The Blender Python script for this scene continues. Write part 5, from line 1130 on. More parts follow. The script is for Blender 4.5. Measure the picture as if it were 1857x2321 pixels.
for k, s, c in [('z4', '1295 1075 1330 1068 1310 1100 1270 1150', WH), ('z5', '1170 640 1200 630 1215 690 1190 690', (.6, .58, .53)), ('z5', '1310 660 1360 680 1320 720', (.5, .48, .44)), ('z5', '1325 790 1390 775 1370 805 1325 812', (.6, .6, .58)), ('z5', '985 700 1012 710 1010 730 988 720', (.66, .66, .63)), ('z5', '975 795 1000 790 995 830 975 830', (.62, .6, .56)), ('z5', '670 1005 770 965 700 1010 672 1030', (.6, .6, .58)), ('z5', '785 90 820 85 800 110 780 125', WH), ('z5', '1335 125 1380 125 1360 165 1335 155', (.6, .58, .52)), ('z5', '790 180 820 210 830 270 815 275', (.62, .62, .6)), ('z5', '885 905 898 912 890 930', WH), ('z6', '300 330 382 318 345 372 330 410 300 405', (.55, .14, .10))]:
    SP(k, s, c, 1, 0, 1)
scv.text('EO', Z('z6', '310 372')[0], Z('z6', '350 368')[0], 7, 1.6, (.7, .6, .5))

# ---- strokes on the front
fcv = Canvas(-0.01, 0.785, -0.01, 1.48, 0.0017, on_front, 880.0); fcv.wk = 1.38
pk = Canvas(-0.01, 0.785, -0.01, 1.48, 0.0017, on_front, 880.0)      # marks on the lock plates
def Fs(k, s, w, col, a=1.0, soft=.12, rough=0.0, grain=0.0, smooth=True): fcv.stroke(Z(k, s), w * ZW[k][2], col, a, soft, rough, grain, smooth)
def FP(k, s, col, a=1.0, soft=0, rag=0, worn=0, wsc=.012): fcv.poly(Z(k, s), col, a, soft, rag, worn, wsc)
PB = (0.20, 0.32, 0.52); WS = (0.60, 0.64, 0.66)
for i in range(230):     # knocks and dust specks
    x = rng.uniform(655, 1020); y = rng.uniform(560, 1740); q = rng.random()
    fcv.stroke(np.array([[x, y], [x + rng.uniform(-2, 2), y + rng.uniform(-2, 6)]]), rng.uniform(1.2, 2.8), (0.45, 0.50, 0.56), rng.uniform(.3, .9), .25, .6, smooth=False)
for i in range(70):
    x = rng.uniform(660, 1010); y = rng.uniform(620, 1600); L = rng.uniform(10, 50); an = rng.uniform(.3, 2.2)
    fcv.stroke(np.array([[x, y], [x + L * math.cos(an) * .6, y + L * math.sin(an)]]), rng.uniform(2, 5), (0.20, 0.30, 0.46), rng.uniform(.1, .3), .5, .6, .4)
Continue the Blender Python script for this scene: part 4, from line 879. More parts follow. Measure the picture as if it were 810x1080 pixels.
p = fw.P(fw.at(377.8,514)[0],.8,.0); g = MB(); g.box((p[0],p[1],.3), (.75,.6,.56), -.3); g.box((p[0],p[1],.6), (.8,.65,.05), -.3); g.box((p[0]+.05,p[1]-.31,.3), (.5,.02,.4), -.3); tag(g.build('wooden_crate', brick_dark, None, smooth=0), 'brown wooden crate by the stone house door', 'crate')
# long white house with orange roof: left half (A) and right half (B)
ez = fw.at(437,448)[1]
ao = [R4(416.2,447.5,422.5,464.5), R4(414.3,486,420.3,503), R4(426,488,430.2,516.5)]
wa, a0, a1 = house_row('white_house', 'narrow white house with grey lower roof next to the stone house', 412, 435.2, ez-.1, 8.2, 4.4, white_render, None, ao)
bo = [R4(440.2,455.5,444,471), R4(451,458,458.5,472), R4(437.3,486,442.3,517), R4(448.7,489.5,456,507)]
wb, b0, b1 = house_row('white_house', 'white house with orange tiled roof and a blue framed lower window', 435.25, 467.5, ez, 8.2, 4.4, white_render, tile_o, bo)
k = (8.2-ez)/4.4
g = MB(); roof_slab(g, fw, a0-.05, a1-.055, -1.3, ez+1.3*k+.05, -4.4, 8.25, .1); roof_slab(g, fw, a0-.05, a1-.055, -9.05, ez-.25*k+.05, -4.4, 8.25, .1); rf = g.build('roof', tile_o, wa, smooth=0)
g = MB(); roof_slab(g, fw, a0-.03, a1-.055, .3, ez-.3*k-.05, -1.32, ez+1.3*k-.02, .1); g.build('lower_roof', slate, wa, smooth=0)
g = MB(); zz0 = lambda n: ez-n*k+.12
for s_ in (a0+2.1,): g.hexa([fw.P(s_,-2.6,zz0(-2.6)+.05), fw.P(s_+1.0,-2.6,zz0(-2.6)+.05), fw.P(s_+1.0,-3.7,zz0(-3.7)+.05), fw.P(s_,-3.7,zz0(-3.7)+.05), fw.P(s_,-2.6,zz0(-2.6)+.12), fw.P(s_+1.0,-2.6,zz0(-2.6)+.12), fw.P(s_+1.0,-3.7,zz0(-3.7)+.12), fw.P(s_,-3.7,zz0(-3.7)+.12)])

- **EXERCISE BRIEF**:
Extract, verbatim, the lines from the one containing "Continue the Blender" through the last line of the listing above.

- **TASK ANSWER**:
Continue the Blender Python script for this scene: part 4, from line 879. More parts follow. Measure the picture as if it were 810x1080 pixels.
p = fw.P(fw.at(377.8,514)[0],.8,.0); g = MB(); g.box((p[0],p[1],.3), (.75,.6,.56), -.3); g.box((p[0],p[1],.6), (.8,.65,.05), -.3); g.box((p[0]+.05,p[1]-.31,.3), (.5,.02,.4), -.3); tag(g.build('wooden_crate', brick_dark, None, smooth=0), 'brown wooden crate by the stone house door', 'crate')
# long white house with orange roof: left half (A) and right half (B)
ez = fw.at(437,448)[1]
ao = [R4(416.2,447.5,422.5,464.5), R4(414.3,486,420.3,503), R4(426,488,430.2,516.5)]
wa, a0, a1 = house_row('white_house', 'narrow white house with grey lower roof next to the stone house', 412, 435.2, ez-.1, 8.2, 4.4, white_render, None, ao)
bo = [R4(440.2,455.5,444,471), R4(451,458,458.5,472), R4(437.3,486,442.3,517), R4(448.7,489.5,456,507)]
wb, b0, b1 = house_row('white_house', 'white house with orange tiled roof and a blue framed lower window', 435.25, 467.5, ez, 8.2, 4.4, white_render, tile_o, bo)
k = (8.2-ez)/4.4
g = MB(); roof_slab(g, fw, a0-.05, a1-.055, -1.3, ez+1.3*k+.05, -4.4, 8.25, .1); roof_slab(g, fw, a0-.05, a1-.055, -9.05, ez-.25*k+.05, -4.4, 8.25, .1); rf = g.build('roof', tile_o, wa, smooth=0)
g = MB(); roof_slab(g, fw, a0-.03, a1-.055, .3, ez-.3*k-.05, -1.32, ez+1.3*k-.02, .1); g.build('lower_roof', slate, wa, smooth=0)
g = MB(); zz0 = lambda n: ez-n*k+.12
for s_ in (a0+2.1,): g.hexa([fw.P(s_,-2.6,zz0(-2.6)+.05), fw.P(s_+1.0,-2.6,zz0(-2.6)+.05), fw.P(s_+1.0,-3.7,zz0(-3.7)+.05), fw.P(s_,-3.7,zz0(-3.7)+.05), fw.P(s_,-2.6,zz0(-2.6)+.12), fw.P(s_+1.0,-2.6,zz0(-2.6)+.12), fw.P(s_+1.0,-3.7,zz0(-3.7)+.12), fw.P(s_,-3.7,zz0(-3.7)+.12)])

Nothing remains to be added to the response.